Since the beginning of the war in eastern Ukraine, there are over one million internally displaced persons. One day, I read online that a group of displaced people settled in an old summer camp in Korostyshiv, only ten minutes’ walk from our house and a camp that I have known since my sister and I were little. Imagining these families in an environment that I know well, yet which is entirely new for them, made me think about the detachment from one’s own memory, your place, about the loss of everything full of meaning, and about the difficulties of settling in a new place and not being able to return to your home.
I found a family from a little town in the Luhansk region, who fled the war in the summer of 2014 and now live in this camp in Korostyshiv.

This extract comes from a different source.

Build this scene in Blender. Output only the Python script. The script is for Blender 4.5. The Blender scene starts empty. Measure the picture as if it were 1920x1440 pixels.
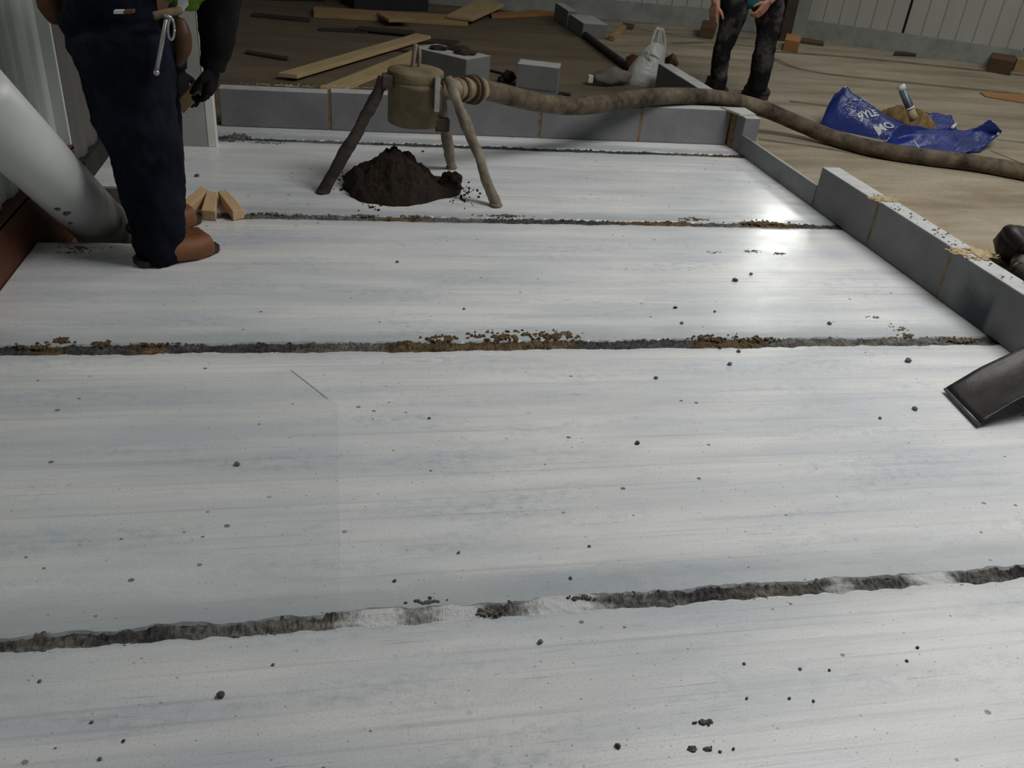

I immediately felt a strong connection with two sisters Liliia and Iuliia, and Iuliia’s daughters Ania, 10, and Nastia, 8. I also grew up with my younger sister. They shared memories of how they spent time with their grandparents in the country house, and they also talked about their own big wooden box with old photographs, some of which they could only bring to Korostyshiv recently.
I wanted to spend time with this family, sharing our memories and stories, in order to help them develop connections to Korostyshiv, seeding a foreign environment with personal tales, and to hear more about their own lost history. At a time when there are so many displaced people in Ukraine, this project is a way to explore the meaning of place as it pertains to memory, and how the loss of access to a place affects one’s memories. It is also a way to look at how layers of history and identity shape our lives and our interaction with a new environment.
I photographed the family on a summer day, their poses mirroring the old black & white photos taken by my parents, in the very same places in Korostyshiv. It is a collaborative attempt to create a modern family album, combining our memories from different times. The collages are done in a rather childish manner, as childhood memories are often the strongest. In the end, it became a personal exploration of my roots and a meditation on the possible detachment from everything that is my foundation in life.